» **WHAT YOU SHOULD DO**
Your task is to reproduce, verbatim and without pictures, the lines from the opening of the listing through the line containing "bg.inputs[1].default_value = 0.245".

» **RECORDED DATA**

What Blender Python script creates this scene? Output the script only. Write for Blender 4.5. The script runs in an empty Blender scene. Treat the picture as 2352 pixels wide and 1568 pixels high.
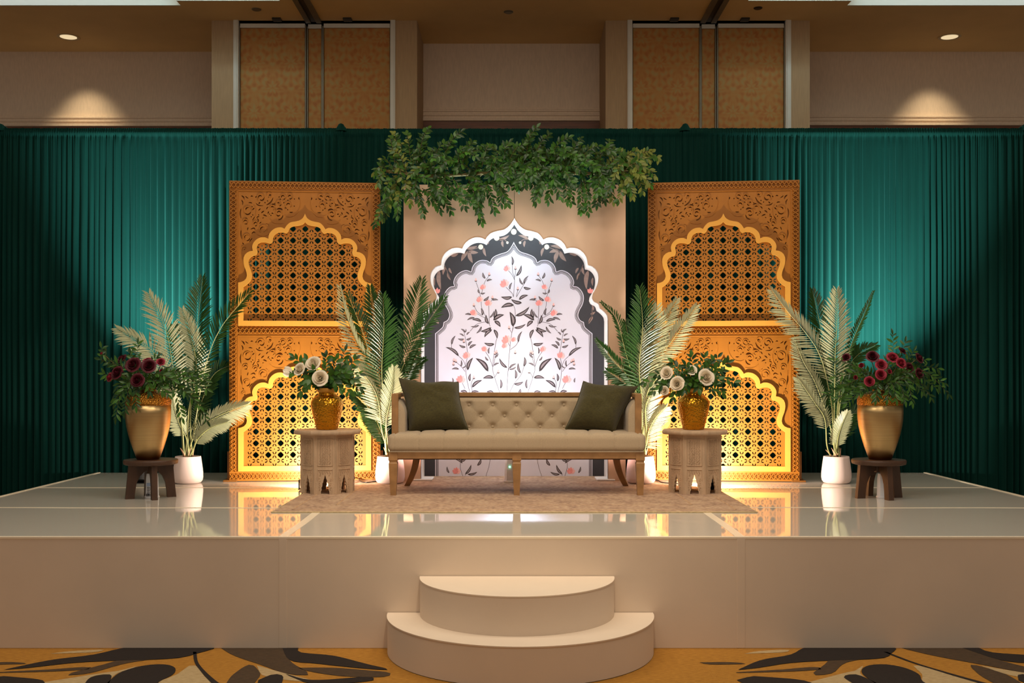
import bpy, bmesh, math, random
from mathutils import Vector, Matrix, Quaternion, noise
from mathutils.geometry import tessellate_polygon

random.seed(7)
rnd = random.random
uni = random.uniform
PI = math.pi
scene = bpy.context.scene
COL = scene.collection

# ------------------------------------------------------------------ camera
FPX = 2440.0            # focal length in pixels of the 2352 px wide frame
CAMZ = 1.487
HOR = 855.0
cam_d = bpy.data.cameras.new('camera')
cam = bpy.data.objects.new('camera', cam_d)
COL.objects.link(cam)
cam.location = (0, 0, CAMZ)
cam.rotation_euler = (PI / 2, 0, 0)
cam_d.sensor_width = 36.0
cam_d.lens = 36.0 * FPX / 2352.0
cam_d.shift_y = (HOR - 784.0) / 2352.0
cam_d.clip_end = 100
scene.camera = cam


def P(px, py, D):
    return Vector(((px - 1176.0) * D / FPX, D, CAMZ - (py - HOR) * D / FPX))


# ------------------------------------------------------------------ view, world, room light
vs = scene.view_settings
vs.view_transform = 'Standard'
vs.look = 'None'
vs.gamma = 1.0
vs.use_curve_mapping = False
vs.exposure = 0.0

world = bpy.data.worlds.new('world')
scene.world = world
world.use_nodes = True
bg = world.node_tree.nodes['Background']
bg.inputs[0].default_value = (1.0, 0.84, 0.68, 1)
bg.inputs[1].default_value = 0.245


def aim(o, target):
    o.rotation_euler = (Vector(target) - o.location).to_track_quat('-Z', 'Y').to_euler()


def area(name, loc, target, size, power, color, size_y=None):
    l = bpy.data.lights.new(name, 'AREA')
    l.energy = power
    l.color = color
    l.shape = 'RECTANGLE'
    l.size = size
    l.size_y = size_y or size
    o = bpy.data.objects.new(name, l)
    COL.objects.link(o)
    o.location = loc
    aim(o, target)
    return o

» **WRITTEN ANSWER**
What Blender Python script creates this scene? Output the script only. Write for Blender 4.5. The script runs in an empty Blender scene. Treat the picture as 2352 pixels wide and 1568 pixels high.
import bpy, bmesh, math, random
from mathutils import Vector, Matrix, Quaternion, noise
from mathutils.geometry import tessellate_polygon

random.seed(7)
rnd = random.random
uni = random.uniform
PI = math.pi
scene = bpy.context.scene
COL = scene.collection

# ------------------------------------------------------------------ camera
FPX = 2440.0            # focal length in pixels of the 2352 px wide frame
CAMZ = 1.487
HOR = 855.0
cam_d = bpy.data.cameras.new('camera')
cam = bpy.data.objects.new('camera', cam_d)
COL.objects.link(cam)
cam.location = (0, 0, CAMZ)
cam.rotation_euler = (PI / 2, 0, 0)
cam_d.sensor_width = 36.0
cam_d.lens = 36.0 * FPX / 2352.0
cam_d.shift_y = (HOR - 784.0) / 2352.0
cam_d.clip_end = 100
scene.camera = cam


def P(px, py, D):
    return Vector(((px - 1176.0) * D / FPX, D, CAMZ - (py - HOR) * D / FPX))


# ------------------------------------------------------------------ view, world, room light
vs = scene.view_settings
vs.view_transform = 'Standard'
vs.look = 'None'
vs.gamma = 1.0
vs.use_curve_mapping = False
vs.exposure = 0.0

world = bpy.data.worlds.new('world')
scene.world = world
world.use_nodes = True
bg = world.node_tree.nodes['Background']
bg.inputs[0].default_value = (1.0, 0.84, 0.68, 1)
bg.inputs[1].default_value = 0.245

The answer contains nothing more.